GIVEN MATERIAL:
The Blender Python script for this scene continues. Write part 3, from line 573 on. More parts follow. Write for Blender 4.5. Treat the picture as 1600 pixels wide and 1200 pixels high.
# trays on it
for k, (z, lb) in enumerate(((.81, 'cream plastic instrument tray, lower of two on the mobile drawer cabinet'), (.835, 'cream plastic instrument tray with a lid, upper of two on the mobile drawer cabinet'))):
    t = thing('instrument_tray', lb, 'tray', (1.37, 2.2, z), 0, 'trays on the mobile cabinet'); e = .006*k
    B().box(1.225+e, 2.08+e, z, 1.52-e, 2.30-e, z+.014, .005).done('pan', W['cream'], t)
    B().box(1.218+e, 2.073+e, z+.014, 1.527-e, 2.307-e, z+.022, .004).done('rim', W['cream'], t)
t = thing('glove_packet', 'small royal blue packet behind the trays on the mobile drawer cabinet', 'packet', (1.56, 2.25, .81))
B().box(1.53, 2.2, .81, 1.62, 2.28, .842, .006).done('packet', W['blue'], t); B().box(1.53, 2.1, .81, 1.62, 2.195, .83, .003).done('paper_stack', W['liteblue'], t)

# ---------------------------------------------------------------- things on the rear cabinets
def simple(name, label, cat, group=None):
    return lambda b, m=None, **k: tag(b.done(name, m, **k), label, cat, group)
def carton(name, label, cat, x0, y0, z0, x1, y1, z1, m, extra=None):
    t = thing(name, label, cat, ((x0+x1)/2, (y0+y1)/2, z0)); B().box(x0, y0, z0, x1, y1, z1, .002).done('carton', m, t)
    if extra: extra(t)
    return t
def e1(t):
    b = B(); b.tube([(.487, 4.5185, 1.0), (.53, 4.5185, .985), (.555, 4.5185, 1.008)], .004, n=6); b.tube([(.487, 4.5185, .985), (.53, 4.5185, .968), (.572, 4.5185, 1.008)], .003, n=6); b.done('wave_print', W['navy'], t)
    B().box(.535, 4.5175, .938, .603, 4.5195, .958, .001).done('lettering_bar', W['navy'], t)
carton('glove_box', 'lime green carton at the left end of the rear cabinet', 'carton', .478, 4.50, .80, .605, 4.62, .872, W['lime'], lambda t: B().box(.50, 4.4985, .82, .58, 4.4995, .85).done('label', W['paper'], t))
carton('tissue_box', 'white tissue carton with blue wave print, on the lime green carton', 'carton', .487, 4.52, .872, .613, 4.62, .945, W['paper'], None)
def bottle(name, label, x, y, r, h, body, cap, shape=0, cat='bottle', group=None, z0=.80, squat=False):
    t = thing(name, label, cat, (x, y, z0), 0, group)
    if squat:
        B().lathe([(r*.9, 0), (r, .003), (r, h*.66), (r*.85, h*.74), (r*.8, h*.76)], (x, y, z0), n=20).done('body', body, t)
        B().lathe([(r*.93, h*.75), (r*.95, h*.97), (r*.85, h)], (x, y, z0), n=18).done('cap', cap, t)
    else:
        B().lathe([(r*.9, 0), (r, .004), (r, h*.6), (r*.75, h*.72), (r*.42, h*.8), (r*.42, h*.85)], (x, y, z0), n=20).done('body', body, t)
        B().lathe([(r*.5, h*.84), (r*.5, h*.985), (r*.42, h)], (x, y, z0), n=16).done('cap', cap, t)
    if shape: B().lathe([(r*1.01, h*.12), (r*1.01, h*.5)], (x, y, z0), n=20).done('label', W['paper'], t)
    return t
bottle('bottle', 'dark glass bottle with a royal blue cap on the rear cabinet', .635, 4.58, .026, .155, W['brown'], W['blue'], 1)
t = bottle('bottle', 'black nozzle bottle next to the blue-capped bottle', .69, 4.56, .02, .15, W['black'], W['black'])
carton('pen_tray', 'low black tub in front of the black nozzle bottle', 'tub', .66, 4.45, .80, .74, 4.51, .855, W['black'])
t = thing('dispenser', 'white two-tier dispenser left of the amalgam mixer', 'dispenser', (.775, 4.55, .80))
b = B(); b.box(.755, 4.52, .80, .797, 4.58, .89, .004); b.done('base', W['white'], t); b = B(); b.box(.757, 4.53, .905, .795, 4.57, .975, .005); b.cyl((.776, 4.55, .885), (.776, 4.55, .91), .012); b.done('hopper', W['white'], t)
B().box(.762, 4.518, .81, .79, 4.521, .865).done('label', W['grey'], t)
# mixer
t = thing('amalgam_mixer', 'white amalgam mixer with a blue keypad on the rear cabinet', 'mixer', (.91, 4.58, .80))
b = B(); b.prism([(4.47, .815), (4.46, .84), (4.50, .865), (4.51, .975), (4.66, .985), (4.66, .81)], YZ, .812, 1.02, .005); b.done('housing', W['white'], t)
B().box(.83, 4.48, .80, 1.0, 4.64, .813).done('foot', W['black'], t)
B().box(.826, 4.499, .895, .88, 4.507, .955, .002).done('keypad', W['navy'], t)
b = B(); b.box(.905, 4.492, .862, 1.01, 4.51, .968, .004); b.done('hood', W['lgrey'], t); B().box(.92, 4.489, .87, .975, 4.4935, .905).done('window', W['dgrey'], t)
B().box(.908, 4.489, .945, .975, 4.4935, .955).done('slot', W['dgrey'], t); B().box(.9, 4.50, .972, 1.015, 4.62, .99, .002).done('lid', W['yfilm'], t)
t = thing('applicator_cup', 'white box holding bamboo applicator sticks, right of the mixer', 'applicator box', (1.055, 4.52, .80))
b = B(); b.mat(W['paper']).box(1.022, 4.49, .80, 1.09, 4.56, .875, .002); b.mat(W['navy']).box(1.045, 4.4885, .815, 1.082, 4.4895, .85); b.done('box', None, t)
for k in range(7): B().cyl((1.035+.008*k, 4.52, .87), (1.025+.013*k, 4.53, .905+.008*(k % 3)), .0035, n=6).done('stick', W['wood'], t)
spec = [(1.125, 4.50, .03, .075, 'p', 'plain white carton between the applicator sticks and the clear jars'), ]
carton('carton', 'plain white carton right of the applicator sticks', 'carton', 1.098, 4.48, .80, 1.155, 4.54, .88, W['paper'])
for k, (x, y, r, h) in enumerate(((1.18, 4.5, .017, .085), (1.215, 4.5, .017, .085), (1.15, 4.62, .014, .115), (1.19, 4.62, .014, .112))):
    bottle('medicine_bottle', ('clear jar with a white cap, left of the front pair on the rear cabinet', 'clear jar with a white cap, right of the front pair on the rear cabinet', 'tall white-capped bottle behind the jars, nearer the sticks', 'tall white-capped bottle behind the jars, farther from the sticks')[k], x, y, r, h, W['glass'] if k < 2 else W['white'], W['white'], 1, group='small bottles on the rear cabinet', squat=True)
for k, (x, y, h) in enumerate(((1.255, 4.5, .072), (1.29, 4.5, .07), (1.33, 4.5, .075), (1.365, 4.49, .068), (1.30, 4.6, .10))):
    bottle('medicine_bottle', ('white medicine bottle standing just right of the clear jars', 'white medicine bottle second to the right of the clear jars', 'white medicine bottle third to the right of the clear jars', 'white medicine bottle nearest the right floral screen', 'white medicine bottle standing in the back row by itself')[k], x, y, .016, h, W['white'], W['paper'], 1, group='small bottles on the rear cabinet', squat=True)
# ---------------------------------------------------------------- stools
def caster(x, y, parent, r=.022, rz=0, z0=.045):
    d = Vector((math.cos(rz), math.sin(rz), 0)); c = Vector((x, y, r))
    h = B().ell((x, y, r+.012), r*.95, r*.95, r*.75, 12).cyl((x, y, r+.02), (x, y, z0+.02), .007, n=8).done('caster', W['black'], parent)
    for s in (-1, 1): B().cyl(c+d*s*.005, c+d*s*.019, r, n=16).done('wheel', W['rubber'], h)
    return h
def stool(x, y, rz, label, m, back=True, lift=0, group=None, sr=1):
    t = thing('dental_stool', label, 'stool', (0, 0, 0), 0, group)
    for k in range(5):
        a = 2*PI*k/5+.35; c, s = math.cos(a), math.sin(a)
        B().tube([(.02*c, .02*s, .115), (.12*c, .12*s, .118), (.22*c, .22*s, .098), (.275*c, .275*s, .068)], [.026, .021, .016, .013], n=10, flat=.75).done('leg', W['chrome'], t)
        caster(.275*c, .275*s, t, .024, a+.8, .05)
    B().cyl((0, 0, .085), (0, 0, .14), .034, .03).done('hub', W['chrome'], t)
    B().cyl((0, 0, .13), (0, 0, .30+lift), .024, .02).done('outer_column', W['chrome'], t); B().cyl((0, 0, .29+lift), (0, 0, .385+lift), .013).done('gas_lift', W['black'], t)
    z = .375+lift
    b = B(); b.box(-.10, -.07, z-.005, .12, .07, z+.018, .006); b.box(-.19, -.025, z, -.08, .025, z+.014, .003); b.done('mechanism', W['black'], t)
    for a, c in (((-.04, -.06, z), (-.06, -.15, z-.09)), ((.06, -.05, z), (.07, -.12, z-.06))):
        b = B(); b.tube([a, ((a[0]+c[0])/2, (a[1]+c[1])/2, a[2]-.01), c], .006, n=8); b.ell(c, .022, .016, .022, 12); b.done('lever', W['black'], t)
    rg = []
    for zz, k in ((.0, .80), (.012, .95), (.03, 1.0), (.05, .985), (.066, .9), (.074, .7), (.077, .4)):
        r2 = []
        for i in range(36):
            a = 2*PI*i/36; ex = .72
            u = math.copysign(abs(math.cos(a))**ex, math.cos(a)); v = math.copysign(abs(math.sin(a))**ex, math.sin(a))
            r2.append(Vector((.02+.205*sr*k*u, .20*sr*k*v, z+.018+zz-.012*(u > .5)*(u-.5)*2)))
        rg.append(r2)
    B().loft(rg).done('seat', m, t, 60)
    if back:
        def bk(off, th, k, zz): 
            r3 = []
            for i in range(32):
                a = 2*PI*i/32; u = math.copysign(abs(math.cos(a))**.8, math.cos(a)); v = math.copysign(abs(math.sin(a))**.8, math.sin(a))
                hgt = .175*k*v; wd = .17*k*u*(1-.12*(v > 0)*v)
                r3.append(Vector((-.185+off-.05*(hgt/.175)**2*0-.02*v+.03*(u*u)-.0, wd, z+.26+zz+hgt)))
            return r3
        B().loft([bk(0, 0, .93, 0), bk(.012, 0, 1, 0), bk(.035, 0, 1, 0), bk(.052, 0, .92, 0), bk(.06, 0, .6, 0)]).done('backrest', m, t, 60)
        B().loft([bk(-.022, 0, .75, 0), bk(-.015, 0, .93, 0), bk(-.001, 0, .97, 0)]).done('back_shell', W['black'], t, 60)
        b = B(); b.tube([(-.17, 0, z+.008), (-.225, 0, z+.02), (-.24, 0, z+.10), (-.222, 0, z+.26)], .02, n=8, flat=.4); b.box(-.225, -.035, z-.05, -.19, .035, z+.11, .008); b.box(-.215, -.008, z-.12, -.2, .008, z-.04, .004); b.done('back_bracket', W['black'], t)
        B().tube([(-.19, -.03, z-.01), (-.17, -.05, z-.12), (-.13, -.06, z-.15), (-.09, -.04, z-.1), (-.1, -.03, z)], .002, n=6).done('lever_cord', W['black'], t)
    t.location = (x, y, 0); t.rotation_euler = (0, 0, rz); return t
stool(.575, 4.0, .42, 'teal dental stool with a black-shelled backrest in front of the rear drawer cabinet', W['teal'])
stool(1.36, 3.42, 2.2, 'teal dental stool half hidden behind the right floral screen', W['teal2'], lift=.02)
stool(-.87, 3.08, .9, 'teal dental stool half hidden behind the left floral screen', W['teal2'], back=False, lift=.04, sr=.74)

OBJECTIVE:
Quote verbatim the opening lines of the listing above, ending with the line where "2.195, .83, .003).done('paper_stack', W['liteblue'], t)" appears; include both endpoints and nothing more.

EXERCISE OUTPUT:
The Blender Python script for this scene continues. Write part 3, from line 573 on. More parts follow. Write for Blender 4.5. Treat the picture as 1600 pixels wide and 1200 pixels high.
# trays on it
for k, (z, lb) in enumerate(((.81, 'cream plastic instrument tray, lower of two on the mobile drawer cabinet'), (.835, 'cream plastic instrument tray with a lid, upper of two on the mobile drawer cabinet'))):
    t = thing('instrument_tray', lb, 'tray', (1.37, 2.2, z), 0, 'trays on the mobile cabinet'); e = .006*k
    B().box(1.225+e, 2.08+e, z, 1.52-e, 2.30-e, z+.014, .005).done('pan', W['cream'], t)
    B().box(1.218+e, 2.073+e, z+.014, 1.527-e, 2.307-e, z+.022, .004).done('rim', W['cream'], t)
t = thing('glove_packet', 'small royal blue packet behind the trays on the mobile drawer cabinet', 'packet', (1.56, 2.25, .81))
B().box(1.53, 2.2, .81, 1.62, 2.28, .842, .006).done('packet', W['blue'], t); B().box(1.53, 2.1, .81, 1.62, 2.195, .83, .003).done('paper_stack', W['liteblue'], t)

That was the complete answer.